_Dataset section_

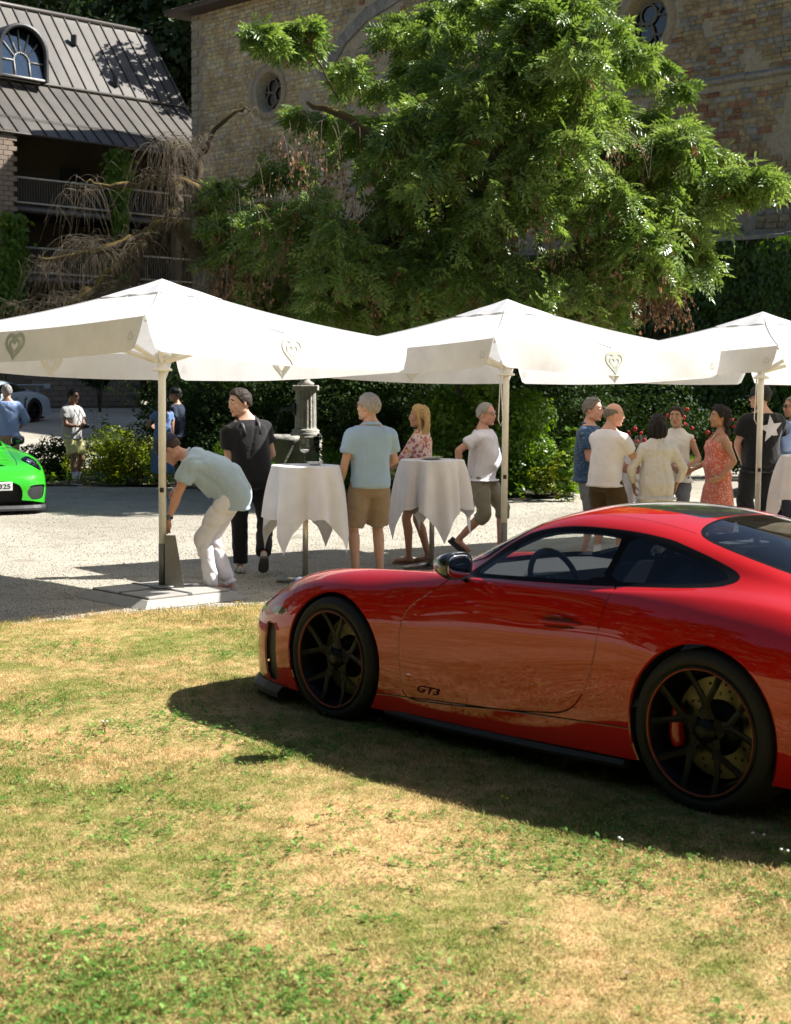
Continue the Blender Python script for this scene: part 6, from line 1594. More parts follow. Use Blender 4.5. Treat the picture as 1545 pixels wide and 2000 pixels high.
    for dz, ins in ((.055, 0.0), (.085, .0), (.125, .035), (.135, .30), (.055, .30)):
        for (x, y) in pts: Vv.append((x + .018 - ins, y * (1.015 - ins * .30), dz))
    for i in range(4):
        for k in range(n - 1): Ff.append((i*n+k, (i+1)*n+k, (i+1)*n+k+1, i*n+k+1))
    mb.add(Vv, Ff, False); mb.build("front_splitter", C['matte'], car)
    for s in (1, -1):
        mb = MB(); mb.tube([(X0 - 1.42, s * .86, .115), (X0 - 1.8, s * .885, .115), (X0 - 2.6, s * .89, .125), (X0 - 3.05, s * .885, .14)], [.028, .03, .03, .028], 6, smooth=False, flat=.8)
        mb.build("side_skirt", C['matte'], car)
    # wheels
    st = 0.0
    for s in (1, -1):
        wheel_parts(car, X0 - WF[0], s * (.915 - .128), WF[1], .255, s, 0, full, .276)
        wheel_parts(car, X0 - WR[0], s * (.922 - .16), WR[1], .32, s, 0, full, .290)
    # mirrors
    for s in (1, -1):
        mr = empty("door_mirror", (X0 - 1.985, s * .93, .955)); mr.parent = car
        mb = MB(); mb.ell((0, 0, 0), (1, 1, 1), nu=28, nv=18)
        sg_ = lambda t, p: (abs(t) ** p) * (1 if t >= 0 else -1)
        for i, v in enumerate(mb.V):
            x, y, z = v; x = -.035 if x < -.05 else x * .125; tp = 1 - max(0, x) * 2.6
            mb.V[i] = (x + .01, sg_(y, .72) * .098 * tp - s * .01 * x, sg_(z, .72) * .070 * tp + (.012 if x > 0 else 0) * 0)
        mb.build("mirror_shell", C['carbon'], mr)
        mb = MB(); mb.ell((0, 0, 0), (1, 1, 1), nu=28, nv=10); mb.V = [(-.027 + .004 * v[0], sg_(v[1], .7) * .084, sg_(v[2], .7) * .057) for v in mb.V]; mb.build("mirror_pane", C['mirror'], mr)
        mb = MB(); mb.tube([(.03, -s * .05, -.045), (.03, -s * .10, -.075), (.05, -s * .145, -.09)], [.022, .018, .02], 8); mb.build("mirror_arm", C['black'], mr)
    # cabin
    mb = MB(); mb.prism([(X0 - 1.52, -.70), (X0 - 1.52, .70), (X0 - 1.98, .74), (X0 - 2.03, .3), (X0 - 2.03, -.3), (X0 - 1.98, -.74)], .62, .865)
    mb.build("dashboard", C['cabin'], car)
    if full:
        mb = MB(); n = 28
        cx, cy, cz = X0 - 2.16, .37, .84
        Mw = Mat((cx, cy, cz), (0, R(-66), 0))
        mb.tube([Mw @ Vector((.178 * math.cos(2*math.pi*k/n), .178 * math.sin(2*math.pi*k/n), 0)) for k in range(n + 1)], .0155, 8, caps=False)
        for a in (0, math.pi / 2 + .2, math.pi, -math.pi / 2 - .2):
            if a == 0: continue
            mb.tube([Mw @ Vector((.03 * math.cos(a), .03 * math.sin(a), -.01)), Mw @ Vector((.17 * math.cos(a), .17 * math.sin(a), 0))], [.02, .012], 6)
        mb.lathe([(.001, -.03), (.045, -.03), (.05, .0), (.001, .012)], 16, M=Mw); mb.tube([Mw @ Vector((0, 0, -.02)), Mw @ Vector((.0, 0, -.25))], .03, 8)
        mb.build("steering_wheel", C['cabin'], car)
        for s in (1, -1):
            mb = MB()
            mb.box((X0 - 2.55, s * .37, .38), (.5, .46, .12), bevel=.04)
            mb.box((X0 - 2.86, s * .37, .64), (.12, .44, .52), M=None, bevel=.05)
            mb.box((X0 - 2.90, s * .37, .93), (.10, .25, .22), bevel=.045)
            mb.build("seat", C['alcantara'], car)
            mb = MB(); mb.box((X0 - 2.35, s * .765, .62), (1.05, .05, .52), bevel=.02); mb.box((X0 - 2.35, s * .75, .865), (1.0, .05, .03), bevel=.01)
            mb.build("door_card", C['cabin'], car)
        mb = MB(); mb.box((X0 - 2.12, 0.02, 1.135), (.03, .23, .07), bevel=.014); mb.tube([(X0 - 2.10, .02, 1.15), (X0 - 2.06, .02, 1.185)], .012, 6); mb.build("rear_view_mirror", C['gap'], car)
        mb = MB(); mb.tube([(X0 - 2.95, -.5, .35), (X0 - 2.95, -.5, 1.0), (X0 - 2.96, -.42, 1.12), (X0 - 2.96, .42, 1.12), (X0 - 2.95, .5, 1.0), (X0 - 2.95, .5, .35)], .02, 8)
        mb.tube([(X0 - 2.95, .5, .95), (X0 - 3.5, .42, .6)], .018, 8); mb.tube([(X0 - 2.95, -.5, .95), (X0 - 3.5, -.42, .6)], .018, 8)
        mb.build("roll_cage", C['cabin'], car)
    ei = len(u) - 1; pr = [(float(ys[ei, k]), float(zs[ei, k])) for k in range(ys.shape[1])]; pr = pr + [(-a, b) for a, b in pr[::-1]]
    mb = MB(); mb.add([(X0 - u[ei] + .001, a, b) for a, b in pr], [tuple(range(len(pr)))]); mb.build("rear_panel", P['paint'], car)
    # rear: lamp strip, diffuser, exhaust, spoiler
    mb = MB(); mb.tube([(X0 - 4.30, .80, .72), (X0 - 4.50, .70, .735), (X0 - 4.575, .45, .735), (X0 - 4.59, 0, .735), (X0 - 4.575, -.45, .735), (X0 - 4.50, -.70, .735), (X0 - 4.30, -.80, .72)], .018, 8, flat=.6); mb.build("tail_light", C['redlamp'], car)
    mb = MB(); mb.box((X0 - 4.50, 0, .27), (.16, 1.2, .14), bevel=.03); mb.build("diffuser", C['matte'], car)
    for s in (1, -1):
        mb = MB(); mb.lathe([(.040, -.06), (.046, 0), (.040, .002), (.034, -.05)], 20, M=Mat((X0 - 4.60, s * .07, .27), (0, R(-90), 0)), close=False); mb.build("exhaust_tip", C['chrome'], car)
    if wing:
        mb = MB(); mb.box((X0 - 4.35, 0, 1.13), (.30, 1.45, .028), bevel=.01)
        for s in (1, -1):
            mb.box((X0 - 4.36, s * .74, 1.10), (.32, .016, .14), bevel=.006); mb.box((X0 - 4.30, s * .45, .98), (.16, .02, .28), bevel=.006)
        mb.build("rear_wing", P['paint'], car)
    else:
        mb = MB(); mb.box((X0 - 4.42, 0, .855), (.16, 1.25, .022), M=None, bevel=.008); mb.build("tail_spoiler", P['paint'], car)
    if plate:
        pl = empty("number_plate", (X0 + .028, 0, .40), 0); pl.parent = car
        mb = MB(); mb.box((0, 0, 0), (.012, .52, .12), bevel=.004); mb.build("plate_panel", C['white'], pl)
        text_mesh("plate_text", plate, .092, Matrix.Translation((.0075, 0, -.032)) @ basis((0, 1, 0), (0, 0, 1), (1, 0, 0)), C['ink'], pl, extr=.001, fit=.47)
    if script:
        # lettering low on the door, both sides
        j = np.argmin(np.abs(u - 1.72)); yy = ys[j][np.argmin(np.abs(zs[j] - .28) + (vs < 7) * 9)] + .003
        for s in (1, -1):
            m4 = Matrix.Translation((X0 - 1.74, s * (yy), .262)) @ basis((-s, 0, 0), (0, 0, 1), (0, s, 0))
            text_mesh("door_script", script, .052, m4, C['black'], car, extr=.0008, fit=.165, shear=.3)
    return car

def text_mesh(name, txt, size, M4, material, parent=None, extr=.001, fit=None, shear=0.0):
    cu = bpy.data.curves.new(name, 'FONT'); cu.body = txt; cu.size = size; cu.extrude = extr; cu.align_x = 'CENTER'
    cu.resolution_u = 3; cu.shear = shear; cu.offset = size * .012
    o = bpy.data.objects.new(name, cu); COL.objects.link(o)
    bpy.context.view_layer.update()
    dg = bpy.context.evaluated_depsgraph_get(); me = bpy.data.meshes.new_from_object(o.evaluated_get(dg)); me.name = name
    bpy.data.objects.remove(o); bpy.data.curves.remove(cu)
    if fit:
        xs = [v.co.x for v in me.vertices]; w = max(xs) - min(xs); me.transform(Matrix.Scale(fit / w, 4, (1, 0, 0)))
    me.transform(M4); me.materials.clear(); me.materials.append(material)
    return link(bpy.data.objects.new(name, me), parent)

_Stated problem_
Copy out every line from the material above in which the word "script" appears.

_Problem solution_
Continue the Blender Python script for this scene: part 6, from line 1594. More parts follow. Use Blender 4.5. Treat the picture as 1545 pixels wide and 2000 pixels high.
    if script:
            text_mesh("door_script", script, .052, m4, C['black'], car, extr=.0008, fit=.165, shear=.3)